The programs include a $100,000 payout for mitigation-bypass vulnerabilities uncovered in its software products, a $50,000 payout on top of this for a solution that will fix the vulnerability, and $11,000 for any bugs found in the preview release of its upcoming Internet Explorer 11 browser software.
 
What about glarings bugs that aren't security related in their current stuff?
 
I found a bug: the start menu is missing.

Unfortunately it looks like they aren't offering payouts for pointing out stupid design decisions.
 
My solution , stop making browsers if you don't have the people that are willing to write and verify their own code.

You can use them on useful projects and not have to worry about your program (for the 11th time) being the worst backdoor in history of you attempt at an "Operating System"
 
My solution , stop making browsers if you don't have the people that are willing to write and verify their own code.

You can use them on useful projects and not have to worry about your program (for the 11th time) being the worst backdoor in history of you attempt at an "Operating System"

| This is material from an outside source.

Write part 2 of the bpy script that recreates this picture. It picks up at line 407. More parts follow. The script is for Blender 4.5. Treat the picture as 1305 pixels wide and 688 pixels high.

Microsoft is really just jumping on the bug bounty bandwagon. Mozilla and Google both had bug bounty programs for a while now. Granted the payout isn't as high right now.

http://www.mozilla.org/security/bug-bounty.html
http://www.google.com/about/appsecurity/reward-program/

(The Google one specifically mentions their apps suite, but the pwn2own competition pays out for bugs in Chrome)
 
My solution , stop making browsers if you don't have the people that are willing to write and verify their own code.

You can use them on useful projects and not have to worry about your program (for the 11th time) being the worst backdoor in history of you attempt at an "Operating System"

Lots of companies do this. In fact, I find that it's an awesome approach.

Someone who would otherwise use the vulnerability that could cause harm, to where they could make money now they have the chance to just report that bug, be perfectly legal AND make a good bit of change in the process.

What better way than to pay the hackers hacking into your systems?
 
I wonder if they pay for bugs in Visual Studio. I have run across quite a lot of stuff that doesn't work as documented by MS.
 
I wonder if they pay for bugs in Visual Studio. I have run across quite a lot of stuff that doesn't work as documented by MS.

I have worked at a more or less exclusive Microsoft-shop, large business for the past 9 years. I truly, TRULY believe Microsoft does not use their own products.
 
I never understood how people find these bugs in the first place, I guess you have to be a expert app developer or someone already in the software dev/qa industry to know wtf you are doing..
 

That right there explains a lot, especially the reasons why my high level Cobol teacher could almost always get my code to crash even after I had spent hours trying different things to get my code to crash.

Cobol - super frustrating - programming language written by a woman - worst pile of backwardness ever in regards to programming languages.
Cobol teacher making your tested code crash - even more frustrating.